While I didn’t really enjoy the movie, I still liked the casting of Paul Rudd as the lead, even if his charm and comedic chops are severely underused here. The supporting cast almost does nothing throughout the whole movie either. Douglas never becomes Hank; he merely performs him. Lilly’s daughter character qualities are as attractive and welcoming as her boxed haircut. Corey Stoll is such an incredibly strong and intense actor, but I’d rather watch him stare into a mirror than try to play this vindictive, meaningless villain. He’s as well drawn as clarified butter. And again, for what feels like the hundredth time, Judy Greer’s enormous talent is wasted as a voiceless female who might as well not even be in the script. The most memorable character is played by Michael Peña. He’s Luis, Scott’s closest friend and the one trying to get him back into the scheming and safe-cracking lifestyle. Peña’s character is long-winded, resourceful, and has a boyish guise to him. His phone roulette style sequences recalling chatter within talks within conversations feels straight out of a 90’s movie, and gives the film some briefly endearing components.
As a filmmaker, when your movie involves shrinking, you better be prepared to wow the audience. That first shift into a minuscule perspective is key to making that portion of the story work. Those small moments – literally – are Director Peyton Reed’s best touches in Ant-Man. The choreography is perfectly staged, the typical everyday perils become life-threatening, and the camera constantly challenges the drastically different perspective. The Incredible Shrinking Man, Innerspace, even Honey, I Shrunk the Kids, they succeed because of their production design. This movie is lesser because it is all CGI, which creates less realism for the viewer, resulting in a less drastically changed POV. We react more when we feel that brief and pausing possibility of reality. Reed makes the shrinking moments fun, yet they’re so brief that they never become big. In Ant-Man the small is the microscopic and the big is the enormous. It just has its heart and its direction in the wrong place.

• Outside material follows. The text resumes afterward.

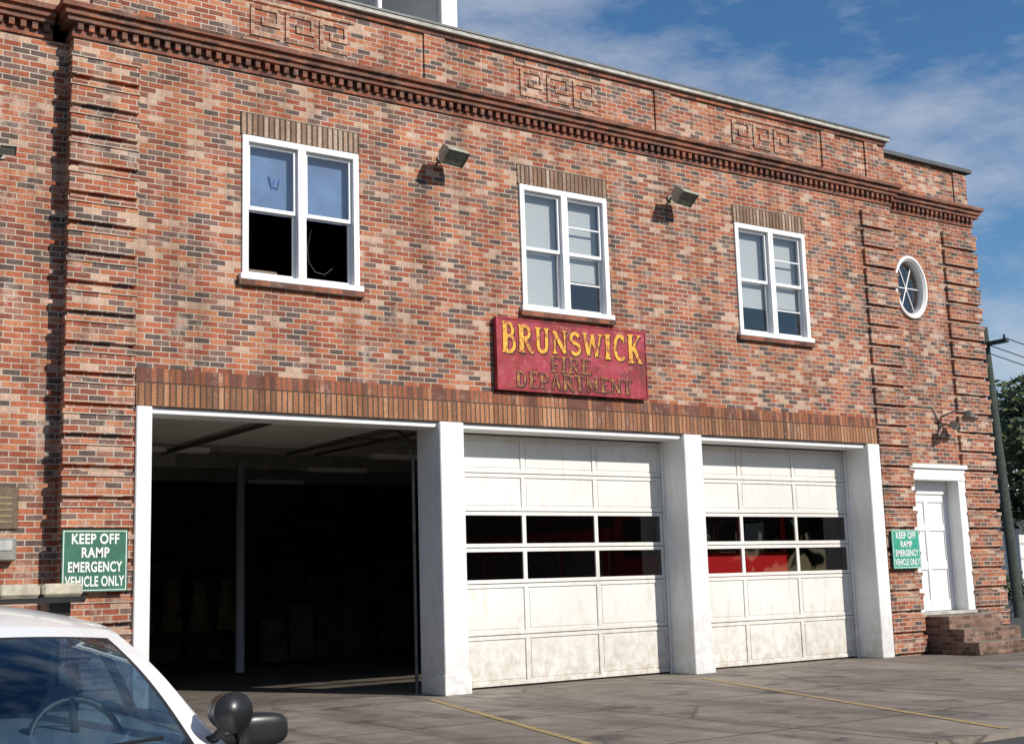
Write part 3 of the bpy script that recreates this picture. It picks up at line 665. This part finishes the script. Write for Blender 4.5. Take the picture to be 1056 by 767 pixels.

The week before its release, with a recent ant problem at hand, I sat in my garage and studied the insects (trust me, I know that’s weird.) I noted their movements, their avoidance of the poisonous traps, and their seemingly altogether one-track minds. Ant-Man mimics those qualities in every way. This is a movie with a $130 million budget that is poorly written and clumsily made (if you don’t notice the terrible green screen work you might as well stop arguing its merits or its detractions.) I absolutely loved Guardians of the Galaxy because there are no glaring tie-ins to the rest of the Marvel universe. It is, for all intents and purposes, a standalone picture. Ant-Man could have been, but the countless unsuccessful rewrites forcefully brought it into the franchise. It is inorganic and incongruous with the rest of the story. There is nothing worse in life than having to say “what if.” To dream of what could have been. There are flashes of brilliance and obvious inspirations from the original script by Edgar Wright (who parted ways after signing on to direct). Wright didn’t need this movie, but it sorely needed him, and while it’s far from Marvel’s worst, you can’t help but imagine what it could have been.
“Sorry I’m late, I was saving the world. You know how it is.”